Stupak Slams FCC Homeland Security Boss, IG

According to the report, Derek Poarch routinely violated travel regulations.

Rep. Bart Stupak, D-Mich., wants more than reform from the FCC. He’d like to see the departure and even an FBI investigation of Derek Poarch, Martin’s appointee as chief of the Public Safety and Homeland Security Bureau, which Martin created. Stupak has also had it with FCC Inspector General Kent Nilsson.

On the matter of the IG, the report issued Tuesday by the House Commerce Committee charges that Nilsson is too close to senior commission staff to investigate wrongdoing at the commission in a fair way.

Stupak, chairman on the House Subcommittee on Oversight and Investigations (within the House Commerce Committee) on Tuesday echoed the report’s call for legislation to make the Inspector General post a presidential appointment, confirmed by Congress, instead of an appointment by the FCC chairman.

According to the report, Nilsson illegally withheld information from Congress, drove staff to quit because of a hostile work environment and had unauthorized contacts with a potential vendor gunning for an FCC auditing contract.

What’s more, said the report, he audited the FCC mailroom because he was unhappy with his mail being opened and inspected for anthrax at a Maryland facility.

As for Poarch, the former chief of police at the University of North Carolina before Martin appointed him to the Public Safety and Homeland Security post, Stupak called for an FBI investigation and said that Poarch may have committed criminal violations.

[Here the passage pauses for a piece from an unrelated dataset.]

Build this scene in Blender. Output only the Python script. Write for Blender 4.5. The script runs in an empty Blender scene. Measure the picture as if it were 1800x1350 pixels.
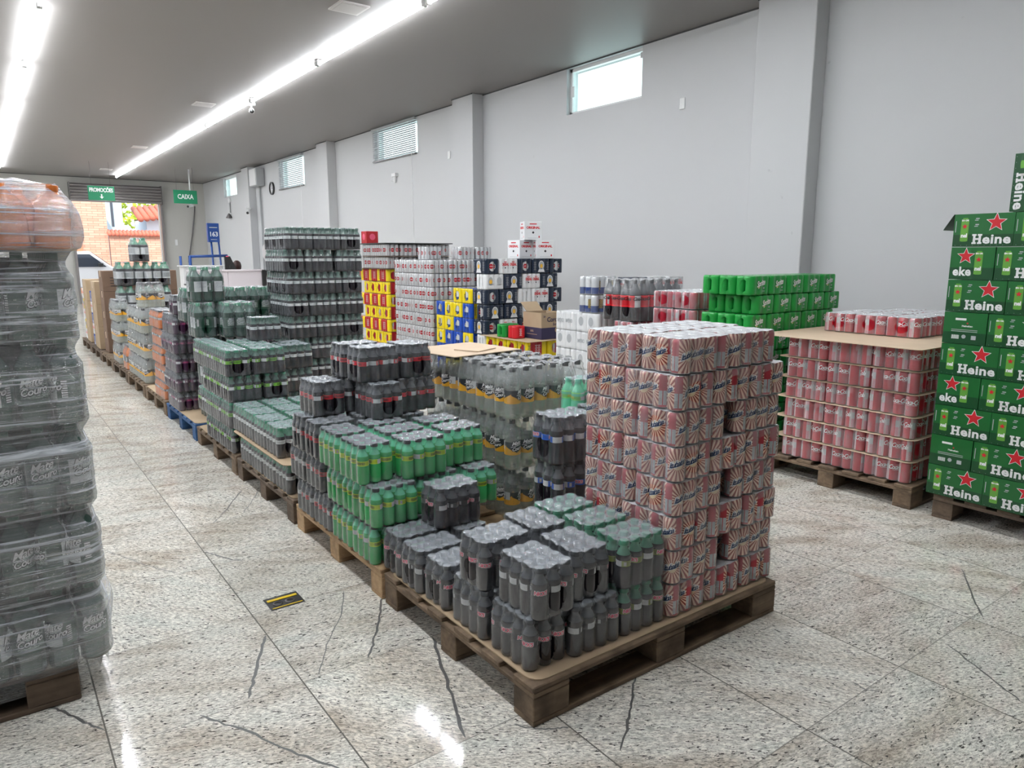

But the charges against Martin’s fellow Tarheel and one-time campus cop are more mundane than actually trying to influence policy.

According to the report, Poarch routinely violated travel regulations, including using non-contract air carriers, renting premium-class vehicles, receiving per diem payments for non-work days and maintaining inaccurate time, attendance and leave records.

“It goes right to Mr. Martin’s judgment that he appointed Mr. Poarch to that position,” Stupak said in a conference call with reporters.

He said the investigation would continue even if Martin’s job does not, as the committee still lacks documents it has requested from the FCC. Also, Stupak said, FCC staff have been hesitant to come forward during the Martin rule for fear of retaliation.